Combined effects of recent Pacific cooling and Indian Ocean warming on the Asian monsoon.

Author information

1
Faculty of Life and Environmental Sciences, University of Tsukuba, 1-1-1 Tennodai, Tsukuba, Ibaraki 305-8572, Japan.
2
Center for Global Environmental Research, National Institute for Environmental Studies, 16-2 Onogawa, Tsukuba, Ibaraki 305-8506, Japan.
3
Graduate School of Life and Environmental Sciences, University of Tsukuba, 1-1-1 Tennodai, Tsukuba, Ibaraki 305-8572, Japan.

Abstract

Recent research indicates that the cooling trend in the tropical Pacific Ocean over the past 15 years underlies the contemporaneous hiatus in global mean temperature increase. During the hiatus, the tropical Pacific Ocean displays a La Niña-like cooling pattern while sea surface temperature (SST) in the Indian Ocean has continued to increase.
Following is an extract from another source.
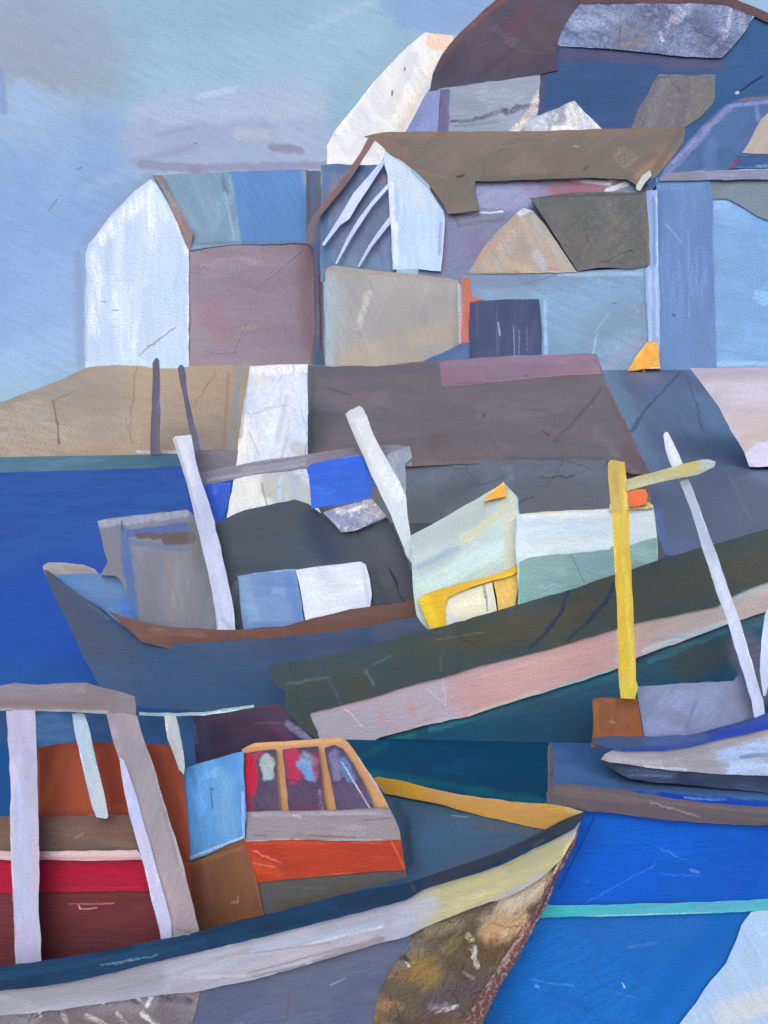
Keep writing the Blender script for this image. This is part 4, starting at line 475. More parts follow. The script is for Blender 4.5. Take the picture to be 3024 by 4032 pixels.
pn(t, 'hull', [(2366, 2990), (2380, 2970), (2420, 2950), (2500, 2950), (2600, 2948), (2790, 2912), (3050, 2856), (3600, 2740), (3600, 3050), (3050, 3058), (2900, 3050), (2800, 3046), (2640, 3034), (2520, 3018), (2400, 3002)], PB, (160, 160, 172), (148, 146, 156), th=.5, a=-4, amt=.9, off=.06, st=[
    (2400, 2988, 2600, 3006, 12, 8, (190, 184, 192), .7, .5), (2600, 2970, 2780, 2950, 16, 10, (142, 140, 148), .7), (2860, 2990, 3060, 2930, 40, 14, (166, 194, 236), .9, .4), (2880, 3030, 3060, 3020, 26, 14, (182, 208, 244), .9, .3), (2820, 2920, 3030, 2880, 12, 7, (160, 154, 162), .8), (2920, 2980, 3040, 2970, 8, 5, (96, 112, 150), .8, .5), (2540, 3018, 2700, 3030, 5, 2, (206, 212, 224), .8), (2700, 3000, 2860, 3010, 14, 9, (150, 146, 150), .7)])
pn(t, 'blue_rim', [(2330, 2905), (2400, 2898), (2540, 2900), (2700, 2896), (2790, 2876), (2900, 2846), (3050, 2800), (3600, 2660), (3600, 2740), (3050, 2862), (2960, 2886), (2800, 2920), (2700, 2944), (2600, 2956), (2500, 2958), (2420, 2952), (2340, 2930)], PB, (52, 76, 150), (58, 84, 138), th=.3, a=-8, amt=.8, off=.12, st=[(2340, 2916, 2540, 2926, 24, 14, (66, 84, 108), .95), (2540, 2920, 2780, 2898, 16, 10, (76, 94, 136), .85, .5), (2800, 2900, 3050, 2850, 16, 8, (30, 62, 164), .85), (2780, 2882, 2840, 2866, 9, 6, (40, 52, 80), .7), (2860, 2862, 2960, 2836, 6, 4, (44, 60, 96), .7), (2450, 2948, 2620, 2950, 6, 4, (30, 66, 160), .8), (2960, 2855, 3050, 2836, 10, 6, (40, 76, 176), .6)])
pn(t, 'cabin', [(2506, 2704), (2600, 2698), (2720, 2690), (2890, 2680), (2920, 2640), (2990, 2780), (3020, 2860), (2900, 2920), (2540, 2940), (2524, 2820)], 17.1, (128, 142, 180), (118, 130, 166), th=.8, a=-50, amt=.8, st=[
    (2530, 2714, 2880, 2694, 12, 8, (122, 136, 170), .8), (2740, 2760, 2700, 2880, 8, 6, (102, 116, 158), .7), (2800, 2740, 2780, 2860, 30, 24, (132, 148, 186), .6), (2610, 2770, 2720, 2740, 24, 18, (140, 154, 196), .6), (2560, 2860, 2680, 2880, 22, 14, (134, 148, 198), .7), (2900, 2700, 2950, 2800, 26, 14, (136, 142, 166), .7), (2920, 2740, 2890, 2750, 20, 10, (120, 128, 152), .6)])
bx = pn(t, 'mast_step', [(2330, 2762), (2340, 2750), (2400, 2744), (2508, 2748), (2516, 2790), (2526, 2850), (2536, 2940), (2328, 2940), (2336, 2850)], 16.95, (140, 92, 68), (156, 100, 60), th=.5, a=86, amt=1, weave=2, imp=.1, st=[(2345, 2770, 2350, 2890, 9, 6, (168, 112, 66), .7), (2380, 2760, 2500, 2756, 6, 4, (172, 116, 68), .7), (2490, 2800, 2500, 2890, 14, 9, (160, 98, 56), .7), (2360, 2890, 2500, 2896, 10, 6, (160, 102, 66), .6), (2405, 2840, 2415, 2845, 6, 3, (190, 150, 130), .7)], label='orange-brown box holding the foot of the yellow mast')
pn(t, 'mast', [(2394, 1822), (2404, 1812), (2420, 1812), (2460, 1820), (2466, 1880), (2472, 1960), (2478, 2100), (2486, 2250), (2494, 2400), (2500, 2560), (2504, 2680), (2512, 2704), (2500, 2752), (2445, 2750), (2438, 2700), (2434, 2560), (2430, 2420), (2422, 2260), (2412, 2080), (2402, 1960), (2394, 1880)], 16.6, (206, 184, 80), (196, 172, 74), th=.2, off=.0, a=86, amt=.9, bump=1.2, label='upright bright yellow mast', st=[
    (2420, 1830, 2425, 2000, 26, 14, (180, 166, 106), .85, .3), (2440, 2300, 2455, 2640, 12, 8, (216, 180, 48), .7), (2460, 2200, 2490, 2700, 10, 6, (214, 200, 84), .7), (2440, 2700, 2500, 2730, 20, 12, (196, 188, 66), .8), (2420, 2050, 2450, 2140, 20, 14, (206, 184, 96), .6), (2458, 1880, 2464, 2000, 5, 3, (214, 202, 140), .7), (2432, 2160, 2440, 2260, 6, 4, (210, 168, 40), .7), (2500, 2420, 2504, 2620, 3, 2, (200, 220, 190), .7), (2420, 1860, 2430, 1940, 10, 6, (170, 150, 92), .6)])
pn(t, 'crossarm', [(2462, 1890), (2520, 1872), (2600, 1852), (2700, 1824), (2760, 1810), (2790, 1808), (2818, 1818), (2812, 1838), (2780, 1854), (2740, 1872), (2640, 1890), (2560, 1908), (2510, 1922), (2464, 1934)], 16.6, (176, 174, 128), (166, 172, 144), th=.14, off=.02, a=-14, amt=.9, st=[(2760, 1834, 2810, 1826, 18, 8, (166, 186, 204), .9, .4), (2680, 1848, 2740, 1832, 18, 8, (184, 172, 108), .8), (2480, 1914, 2600, 1886, 10, 6, (180, 188, 168), .7)])
pn(t, 'spar', [(2612, 1712), (2620, 1700), (2630, 1702), (2650, 1740), (2674, 1790), (2700, 1856), (2730, 1930), (2756, 2000), (2790, 2100), (2822, 2180), (2856, 2280), (2890, 2380), (2930, 2500), (2970, 2640), (3006, 2760), (3020, 2860), (2980, 2880), (2960, 2760), (2930, 2660), (2890, 2540), (2860, 2430), (2820, 2330), (2790, 2230), (2762, 2150), (2730, 2040), (2690, 1930), (2650, 1850), (2620, 1770)], 16.75, (184, 200, 226), (170, 188, 216), th=.16, a=-70, amt=.8, st=[
    (2620, 1710, 2680, 1850, 16, 10, (206, 218, 226), .8), (2700, 1920, 2800, 2160, 24, 16, (146, 166, 190), .75), (2770, 2180, 2800, 2190, 20, 10, (156, 172, 190), .6), (2820, 2240, 2900, 2480, 14, 8, (196, 208, 236), .7), (2880, 2500, 2990, 2820, 14, 10, (190, 204, 240), .7), (2760, 2020, 2810, 2140, 4, 2, (206, 222, 236), .8)], label='pale leaning spar that crosses behind the yellow crossarm')
pn(t, 'spar', [(3060, 2290), (3120, 2300), (3050, 2560), (3016, 2740), (3006, 2740), (2992, 2640), (2998, 2520), (3012, 2420)], 16.7, (190, 206, 232), (176, 192, 224), th=.14, a=70, amt=.8, label='pale spar at the very right edge of the picture')

# ================================================================ blue boat, foreground right
t = thing('blue_boat', 2700, 3900, 10.75, 'large royal-blue boat with brown top rail and turquoise stripe, beside the red boat', 'boat', 'boats moored in the harbour', z=0)
BB = [(2200, 3500, 10.55), (2200, 3900, 10.55), (3024, 3500, 10.42)]
pn(t, 'hull', [(2270, 3170), (2400, 3170), (2600, 3200), (3100, 3220), (3900, 3220), (3900, 3560), (2800, 3566), (2100, 3580), (2140, 3500), (2200, 3340), (2230, 3250)], BB, (0, 84, 194), (4, 80, 176), th=1.2, a=-4, amt=.7, imp=.06, bump=1.1, off=.02, st=[
    (2330, 3230, 2900, 3270, 26, 20, (4, 88, 200), .6), (2160, 3500, 2240, 3360, 30, 24, (30, 90, 190), .7), (2300, 3560, 2580, 3400, 3, 2, (60, 110, 200), .7, .2, .8), (2840, 3560, 2960, 3400, 3, 2, (50, 90, 190), .7, .2, .6), (2900, 3500, 3040, 3300, 60, 50, (6, 72, 176), .6), (2600, 3340, 2700, 3390, 4, 2, (70, 120, 214), .6, .5, 1), (2590, 3440, 2760, 3450, 3, 2, (60, 110, 210), .6, .5, 1), (2720, 3426, 2750, 3434, 6, 3, (90, 140, 225), .6, .3), (2200, 3500, 2340, 3220, 4, 3, (10, 34, 90), .6), (2230, 3556, 2700, 3548, 5, 3, (30, 70, 140), .7), (2300, 3466, 2320, 3470, 5, 3, (50, 100, 200), .6)])
pn(t, 'turquoise_stripe', [(2090, 3590), (2150, 3562), (2300, 3564), (2600, 3556), (2800, 3552), (3050, 3538), (3900, 3510), (3900, 3556), (3050, 3582), (2950, 3588), (2800, 3596), (2600, 3602), (2400, 3608), (2200, 3612), (2080, 3616)], BB, (62, 166, 186), (76, 162, 180), th=.1, off=.06, a=-2, amt=.9, st=[(2130, 3590, 2250, 3590, 18, 10, (56, 178, 180), .8), (2750, 3575, 3040, 3562, 14, 8, (84, 156, 180), .8), (2300, 3608, 2800, 3594, 3, 1.5, (160, 210, 230), .6, .4), (2000, 3562, 3000, 3550, 3, 2, (110, 150, 190), .5)])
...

This SST pattern differs from the well-known La Niña-induced basin-wide cooling across the Indian Ocean on the interannual timescale. Here, based on model experiments, we show that the SST pattern during the hiatus explains pronounced regional anomalies of rainfall in the Asian monsoon region and thermodynamic effects due to specific humidity change are secondary. Specifically, Indo-Pacific SST anomalies cause convection to intensify over the tropical western Pacific, which in turn suppresses rainfall in mid-latitude East Asia through atmospheric teleconnection. Overall, the tropical Pacific SST effect opposes and is greater than the Indian Ocean SST effect.